Changing face of Maoist threat
SECTIONS OF ULTRA-LEFT GROUPS ALLEGEDLY JOINING FORCES WITH BACKWARD CASTES
Former prime minister Manmohan Singh had once stoked a debate when he identified the threat from Maoist insurgents as the biggest challenge to India’s national security.
Even without getting into the merits of such a claim, one can still say this with a fair bit of certainty that given the trail of bloodshed left behind by this ultra-left group in its quest for a “socialist revolution” in India in the last 50 years, the challenge posed to the nation’s security apparatus is indeed formidable.
Earlier this year, police from the western city of Pune arrested five people — from different cities across the country — for their alleged role in fomenting caste-based violence. Pune police and the Intelligence Bureau had alleged that those arrested in nationwide raids — Varavara Rao, Sudha Bharadwaj, Gautam Navlakha, Vernon Gonsalves and Arun Ferreira — were associated with ultra-Left Naxalite and Maoist organisations. They were charged with direct involvement in inciting members of the Dalit (backward caste) community to stage violent protests against the state administration in Maharashtra in January this year.
The authorities also linked those arrested to a reported plot to assassinate Prime Minister Narendra Modi.
The arrests of these five accused, termed as “urban Maoists”, were connected with the arrests of five other suspects in June this year who, according to the investigators, were involved in organising a public meeting just a day before caste-based violence rocked Bhima-Koregaon in Maharashtra. It was alleged that those arrested had exhorted members of the Dalit community to stage violent protests.
The terms “urban Maoists” or “urban Naxalites” have often been loosely used to refer to members and sympathisers of ultra-Left Naxalite organisations such as Communist Party of India (Maoist) — a banned outfit — and Communist Party of India (Marxist-Leninist) or CPI (M-L).
However, according to some political analysts, apart from a partial consolidation of the anti-Bharatiya Janata Party (BJP) vote, these “urban Maoists” are unlikely to have any major electoral impact in the immediate future.
“Urban Maoists can help mobilise pro-Dalit sentiments and that can reflect poorly on the BJP in certain pockets of India in the 2019 Lok Sabha election. But to say that Maoists-Naxalites pose a threat to India’s federal structure would be an overstatement,” Debasis Bhattacharya, a former CPI (M-L) member-turned-journalist, told Gulf News from Kolkata.

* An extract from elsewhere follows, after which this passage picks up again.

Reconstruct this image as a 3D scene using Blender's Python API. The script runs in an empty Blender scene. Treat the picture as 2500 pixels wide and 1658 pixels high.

In India, historically, a section of the Left-leaning intelligentsia, particularly on the campuses of some renowned universities and higher-education institutions, has often been found to have harboured a sympathy for ultra-Left ideologues.
In that sense, the term “urban Maoist” is neither new nor is the trend unheard-of. Yet, what has been worrying law-enforcement authorities in recent months is an offshoot of this ultra-Left sympathy that has apparently set out to find common cause with disgruntled elements within the backward caste communities.
The prime target of this “urban Maosist’-Dalit combine is the ruling dispensation at the Centre, led by the BJP. Keeping this new contagion in mind, a consolidation of the Dalit and backward caste vote in next year’s Lok Sabha election cannot be ruled out.
If opposition parties led by the Congress can join forces with the Dalit sentiment, then BJP is likely to feel the heat at the hustings.
But Bhattacharya still believes that these “urban Maoists” can only have a limited appeal in the current context. Numerically, too, they are hardly formidable, he reasoned. “Unlike the Soviet Union in 1917 or China in 1949, India is certainly not going through a revolutionary struggle right now,” he explained.